La sensazione, sempre più diffusa, è che la giunta stia
cercando in ogni modo di nascondere le prove della repressione attuata nei
giorni scorsi. “Democratic Voice of Burma” ha riferito infatti che il monastero
di Ngway Kyar Yan, rastrellato dalle truppe governative a metà della scorsa
settimana, è stato velocemente ripulito e restaurato dal Ministero degli Affari
Religiosi, giusto in tempo per l’arrivo dell’inviato Gambari. Un residente
della zona ha testimoniato che “tutto il disordine lasciato durante il
rastrellamento militare è stato ripulito da ufficiali del Ministero degli
Affari Religiosi. Il monastero è stato poi sistemato, ed ora sembra nuovo”.
Dopo il restauro, portato a termine in poche ore, il monastero è stato riempito
con nuovi monaci – in seguito all’arresto di tutti i precedenti abitanti –. Una
maschera di trucco di fronte alle Nazioni Unite: il residente interpellato da
“Democratic Voice of Burma” ha denunciato chiaramente come i militari al potere
“stiano semplicemente cerando di nascondere la verità. Hanno mentito in questo
modo molte altre volte in passato. Stanno mentendo anche ora. E continueranno a
mentire anche in futuro”.
La partita resta aperta. Mentre cresce l’apprensione per il
trattamento al quale saranno sottoposti gli arrestati delle scorse settimane –
organizzazioni per la difesa dei diritti umani parlano di oltre mille
“scomparsi” –, notizie apparentemente confortanti giungono da Russia e Cina.

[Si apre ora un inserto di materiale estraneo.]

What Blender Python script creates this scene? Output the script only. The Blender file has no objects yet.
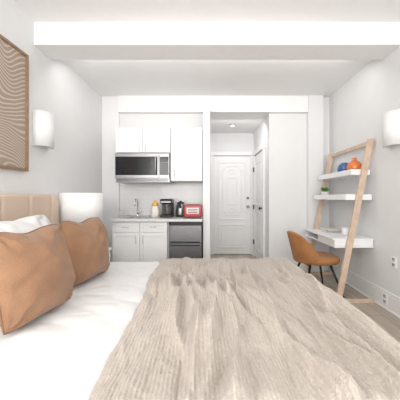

I
due paesi, che nei giorni scorsi si erano limitati ad un appello alla
“moderazione”, mostrano ora maggiore apertura all’ipotesi di un inasprimento
delle sanzioni contro il regime birmano. E Han Thu, rappresentante degli affari
birmani alle Nazioni Unite, è stato convocato da Helga Schmidt, vice di Javier
Solana: il diplomatico birmano è stato ufficialmente avvertito della
possibilità di nuove sanzioni contro il governo che rappresenta.